**Set problem**
Filter this material down to the lines that hold "script", copying each one.

**Stored records**
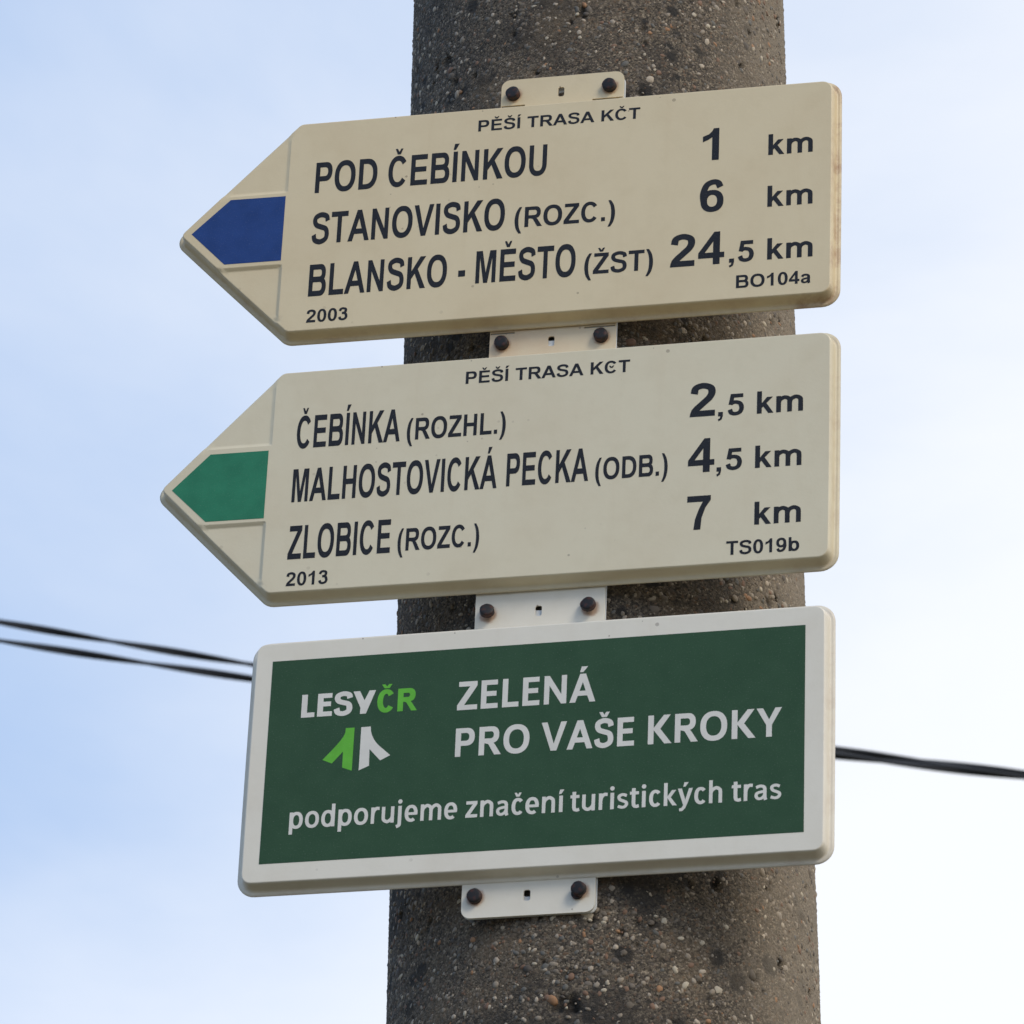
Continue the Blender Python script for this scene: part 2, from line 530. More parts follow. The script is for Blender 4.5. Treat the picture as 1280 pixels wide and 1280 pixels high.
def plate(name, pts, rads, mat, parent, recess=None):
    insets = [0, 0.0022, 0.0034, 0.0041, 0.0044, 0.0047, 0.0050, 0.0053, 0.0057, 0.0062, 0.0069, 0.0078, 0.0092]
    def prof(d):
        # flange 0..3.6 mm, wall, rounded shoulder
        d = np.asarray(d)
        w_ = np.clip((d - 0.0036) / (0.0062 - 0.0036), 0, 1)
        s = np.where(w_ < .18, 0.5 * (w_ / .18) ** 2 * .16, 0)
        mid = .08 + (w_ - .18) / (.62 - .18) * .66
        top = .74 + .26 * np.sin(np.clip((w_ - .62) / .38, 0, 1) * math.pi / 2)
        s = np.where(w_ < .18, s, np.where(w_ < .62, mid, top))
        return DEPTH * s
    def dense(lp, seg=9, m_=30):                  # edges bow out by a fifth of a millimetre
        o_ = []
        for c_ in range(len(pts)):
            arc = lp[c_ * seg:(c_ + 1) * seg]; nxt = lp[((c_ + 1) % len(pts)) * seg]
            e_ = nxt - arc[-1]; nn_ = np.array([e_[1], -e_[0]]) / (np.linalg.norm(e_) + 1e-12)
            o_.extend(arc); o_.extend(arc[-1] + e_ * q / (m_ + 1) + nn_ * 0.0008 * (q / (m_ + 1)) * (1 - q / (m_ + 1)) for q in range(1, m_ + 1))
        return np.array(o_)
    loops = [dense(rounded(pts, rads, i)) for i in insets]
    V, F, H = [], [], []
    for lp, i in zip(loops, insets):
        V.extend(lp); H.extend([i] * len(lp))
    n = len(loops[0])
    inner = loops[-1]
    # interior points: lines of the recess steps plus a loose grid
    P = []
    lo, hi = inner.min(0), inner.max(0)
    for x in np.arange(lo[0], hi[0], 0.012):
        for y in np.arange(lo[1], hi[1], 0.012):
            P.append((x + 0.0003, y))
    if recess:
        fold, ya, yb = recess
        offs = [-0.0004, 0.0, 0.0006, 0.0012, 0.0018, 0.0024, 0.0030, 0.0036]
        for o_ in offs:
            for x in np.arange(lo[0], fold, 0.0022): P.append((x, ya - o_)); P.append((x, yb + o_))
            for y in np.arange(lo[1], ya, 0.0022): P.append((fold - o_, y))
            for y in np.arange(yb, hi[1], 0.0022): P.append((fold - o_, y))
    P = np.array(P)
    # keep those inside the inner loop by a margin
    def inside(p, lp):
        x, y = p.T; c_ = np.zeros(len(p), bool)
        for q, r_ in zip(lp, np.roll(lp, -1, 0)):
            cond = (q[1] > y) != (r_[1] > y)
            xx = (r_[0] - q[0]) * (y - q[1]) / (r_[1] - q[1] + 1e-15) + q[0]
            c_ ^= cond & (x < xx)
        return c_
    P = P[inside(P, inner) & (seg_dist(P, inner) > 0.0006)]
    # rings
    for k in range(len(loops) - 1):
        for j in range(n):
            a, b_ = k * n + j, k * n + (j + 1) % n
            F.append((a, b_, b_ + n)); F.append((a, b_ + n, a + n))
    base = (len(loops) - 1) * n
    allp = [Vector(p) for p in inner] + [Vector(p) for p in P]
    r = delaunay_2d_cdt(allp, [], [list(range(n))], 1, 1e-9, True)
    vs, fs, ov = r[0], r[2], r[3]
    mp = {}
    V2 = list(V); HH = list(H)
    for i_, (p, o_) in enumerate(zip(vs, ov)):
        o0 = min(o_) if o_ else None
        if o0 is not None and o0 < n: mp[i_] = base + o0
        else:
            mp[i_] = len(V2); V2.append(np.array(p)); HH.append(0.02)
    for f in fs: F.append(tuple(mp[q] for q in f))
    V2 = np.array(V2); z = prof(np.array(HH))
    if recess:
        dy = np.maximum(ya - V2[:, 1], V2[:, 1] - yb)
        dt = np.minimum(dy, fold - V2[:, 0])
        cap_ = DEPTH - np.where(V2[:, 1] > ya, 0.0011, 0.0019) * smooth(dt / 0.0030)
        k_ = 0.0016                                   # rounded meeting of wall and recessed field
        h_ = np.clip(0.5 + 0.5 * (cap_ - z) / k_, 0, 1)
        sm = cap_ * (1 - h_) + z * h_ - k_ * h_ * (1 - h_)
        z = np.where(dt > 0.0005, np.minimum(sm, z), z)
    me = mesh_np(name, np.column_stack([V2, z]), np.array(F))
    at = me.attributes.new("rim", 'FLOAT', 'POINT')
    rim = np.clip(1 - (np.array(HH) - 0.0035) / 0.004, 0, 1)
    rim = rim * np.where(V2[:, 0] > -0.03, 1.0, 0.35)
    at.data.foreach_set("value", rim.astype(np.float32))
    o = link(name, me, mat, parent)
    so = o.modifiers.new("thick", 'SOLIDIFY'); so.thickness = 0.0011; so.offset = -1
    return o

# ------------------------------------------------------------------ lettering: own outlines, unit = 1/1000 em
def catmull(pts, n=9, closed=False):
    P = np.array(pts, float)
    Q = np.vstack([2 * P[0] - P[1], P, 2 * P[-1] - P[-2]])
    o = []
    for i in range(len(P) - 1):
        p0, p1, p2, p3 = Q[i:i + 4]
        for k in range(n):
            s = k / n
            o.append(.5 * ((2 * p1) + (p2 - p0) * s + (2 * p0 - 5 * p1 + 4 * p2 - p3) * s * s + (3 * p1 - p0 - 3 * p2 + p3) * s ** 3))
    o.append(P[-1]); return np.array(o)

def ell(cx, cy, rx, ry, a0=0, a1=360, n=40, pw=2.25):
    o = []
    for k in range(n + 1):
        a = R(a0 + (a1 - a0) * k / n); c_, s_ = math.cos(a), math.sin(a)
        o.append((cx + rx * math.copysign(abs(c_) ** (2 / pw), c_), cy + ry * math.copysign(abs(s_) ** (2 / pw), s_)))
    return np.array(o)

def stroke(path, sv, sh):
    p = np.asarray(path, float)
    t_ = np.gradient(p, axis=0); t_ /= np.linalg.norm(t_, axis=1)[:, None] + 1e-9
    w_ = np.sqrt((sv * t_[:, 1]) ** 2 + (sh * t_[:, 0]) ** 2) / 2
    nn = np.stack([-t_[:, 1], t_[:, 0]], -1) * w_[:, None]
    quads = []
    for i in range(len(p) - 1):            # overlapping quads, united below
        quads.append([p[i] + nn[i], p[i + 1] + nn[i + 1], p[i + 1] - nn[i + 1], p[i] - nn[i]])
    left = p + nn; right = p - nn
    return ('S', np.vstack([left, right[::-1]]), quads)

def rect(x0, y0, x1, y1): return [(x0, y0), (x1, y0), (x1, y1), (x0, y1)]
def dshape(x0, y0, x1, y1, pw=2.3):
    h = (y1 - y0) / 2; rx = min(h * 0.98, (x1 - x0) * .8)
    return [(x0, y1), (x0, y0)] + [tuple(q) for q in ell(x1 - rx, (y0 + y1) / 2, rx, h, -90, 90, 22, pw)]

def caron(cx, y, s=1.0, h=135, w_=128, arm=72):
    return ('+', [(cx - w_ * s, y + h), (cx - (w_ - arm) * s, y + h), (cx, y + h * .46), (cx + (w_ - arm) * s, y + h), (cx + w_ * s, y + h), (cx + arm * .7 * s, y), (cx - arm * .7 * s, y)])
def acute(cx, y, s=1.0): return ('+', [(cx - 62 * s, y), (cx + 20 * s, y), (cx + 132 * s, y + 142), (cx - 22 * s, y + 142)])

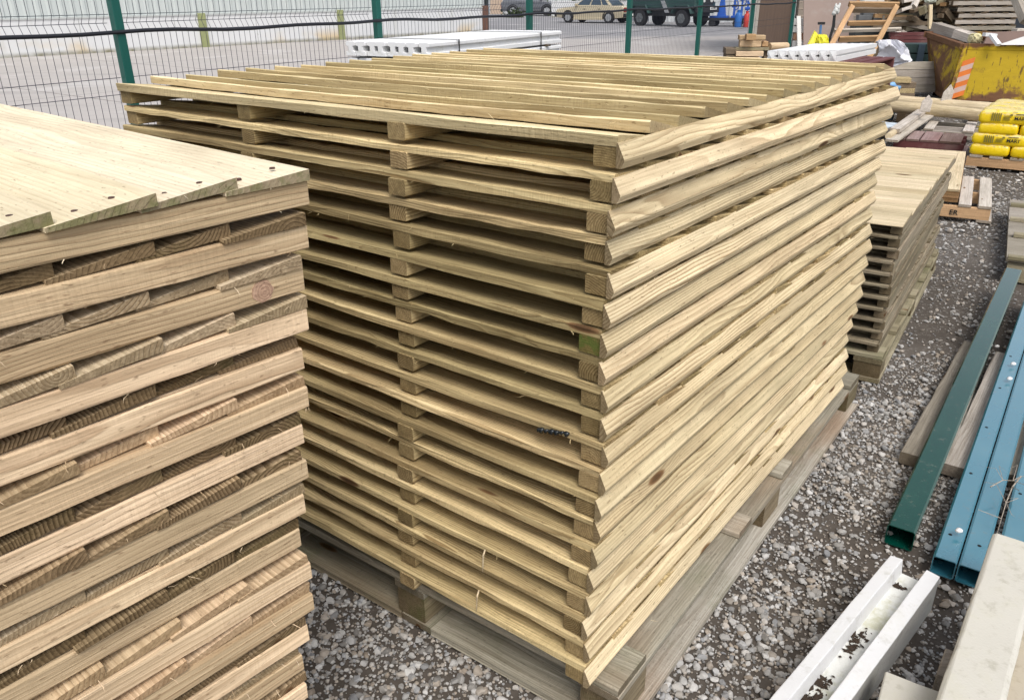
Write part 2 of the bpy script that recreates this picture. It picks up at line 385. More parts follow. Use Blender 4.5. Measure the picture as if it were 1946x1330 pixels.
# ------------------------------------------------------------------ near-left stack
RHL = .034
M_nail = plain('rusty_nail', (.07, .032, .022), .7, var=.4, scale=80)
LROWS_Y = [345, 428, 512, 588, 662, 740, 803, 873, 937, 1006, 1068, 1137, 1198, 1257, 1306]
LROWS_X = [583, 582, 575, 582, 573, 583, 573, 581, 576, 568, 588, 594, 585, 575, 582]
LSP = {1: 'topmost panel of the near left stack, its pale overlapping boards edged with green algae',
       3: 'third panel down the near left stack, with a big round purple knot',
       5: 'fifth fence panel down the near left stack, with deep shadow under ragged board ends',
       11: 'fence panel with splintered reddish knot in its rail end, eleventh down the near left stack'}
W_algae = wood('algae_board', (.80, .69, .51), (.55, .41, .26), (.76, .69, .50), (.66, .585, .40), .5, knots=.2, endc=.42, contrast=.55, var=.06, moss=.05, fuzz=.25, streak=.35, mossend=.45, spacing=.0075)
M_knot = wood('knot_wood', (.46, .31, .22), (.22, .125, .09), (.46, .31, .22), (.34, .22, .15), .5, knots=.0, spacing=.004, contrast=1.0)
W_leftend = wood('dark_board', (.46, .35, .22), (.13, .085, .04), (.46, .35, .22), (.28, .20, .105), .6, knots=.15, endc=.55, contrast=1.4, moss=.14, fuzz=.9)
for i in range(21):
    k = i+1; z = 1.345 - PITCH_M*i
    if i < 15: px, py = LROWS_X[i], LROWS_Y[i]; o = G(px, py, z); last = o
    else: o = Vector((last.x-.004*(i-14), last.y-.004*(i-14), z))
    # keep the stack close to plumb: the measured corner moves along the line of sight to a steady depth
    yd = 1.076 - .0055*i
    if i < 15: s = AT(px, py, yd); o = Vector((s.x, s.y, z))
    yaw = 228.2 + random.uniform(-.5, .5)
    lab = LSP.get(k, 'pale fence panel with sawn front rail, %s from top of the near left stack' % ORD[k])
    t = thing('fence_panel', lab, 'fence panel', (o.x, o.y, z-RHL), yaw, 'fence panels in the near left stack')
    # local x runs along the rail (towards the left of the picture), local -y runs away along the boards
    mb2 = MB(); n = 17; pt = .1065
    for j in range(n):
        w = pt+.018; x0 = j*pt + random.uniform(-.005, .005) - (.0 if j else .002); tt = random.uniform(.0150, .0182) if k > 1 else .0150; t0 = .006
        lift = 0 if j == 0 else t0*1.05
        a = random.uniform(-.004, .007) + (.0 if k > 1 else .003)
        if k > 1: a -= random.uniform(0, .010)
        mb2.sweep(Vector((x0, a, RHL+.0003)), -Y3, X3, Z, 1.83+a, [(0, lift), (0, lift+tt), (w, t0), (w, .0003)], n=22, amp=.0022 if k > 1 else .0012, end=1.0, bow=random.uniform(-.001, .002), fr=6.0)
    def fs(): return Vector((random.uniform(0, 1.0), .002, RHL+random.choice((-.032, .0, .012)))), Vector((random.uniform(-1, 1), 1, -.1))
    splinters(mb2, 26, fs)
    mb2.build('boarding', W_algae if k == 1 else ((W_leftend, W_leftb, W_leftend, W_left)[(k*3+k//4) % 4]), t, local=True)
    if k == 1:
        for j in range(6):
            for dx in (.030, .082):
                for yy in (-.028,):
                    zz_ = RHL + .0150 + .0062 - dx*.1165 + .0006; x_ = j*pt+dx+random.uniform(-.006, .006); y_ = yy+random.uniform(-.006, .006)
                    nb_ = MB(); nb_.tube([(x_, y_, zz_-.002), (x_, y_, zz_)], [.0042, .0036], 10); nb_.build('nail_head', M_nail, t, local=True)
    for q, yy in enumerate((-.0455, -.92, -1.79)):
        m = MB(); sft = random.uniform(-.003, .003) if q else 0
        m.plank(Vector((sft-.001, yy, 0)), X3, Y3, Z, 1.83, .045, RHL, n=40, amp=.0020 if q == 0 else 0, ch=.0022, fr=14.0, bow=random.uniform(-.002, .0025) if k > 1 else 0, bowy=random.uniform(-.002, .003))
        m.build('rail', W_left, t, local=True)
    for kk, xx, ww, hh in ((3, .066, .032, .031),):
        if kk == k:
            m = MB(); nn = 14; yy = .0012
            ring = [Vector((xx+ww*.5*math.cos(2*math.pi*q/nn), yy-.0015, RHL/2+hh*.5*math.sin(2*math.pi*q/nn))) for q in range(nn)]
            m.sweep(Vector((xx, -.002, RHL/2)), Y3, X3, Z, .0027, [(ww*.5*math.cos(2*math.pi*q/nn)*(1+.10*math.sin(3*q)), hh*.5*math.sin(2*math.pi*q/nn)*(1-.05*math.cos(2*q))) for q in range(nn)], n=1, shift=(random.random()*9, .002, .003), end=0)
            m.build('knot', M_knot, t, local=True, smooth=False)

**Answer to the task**
Continue the Blender Python script for this scene: part 2, from line 530. More parts follow. The script is for Blender 4.5. Treat the picture as 1280 pixels wide and 1280 pixels high.
Write part 2 of the bpy script that recreates this picture. It picks up at line 385. More parts follow. Use Blender 4.5. Measure the picture as if it were 1946x1330 pixels.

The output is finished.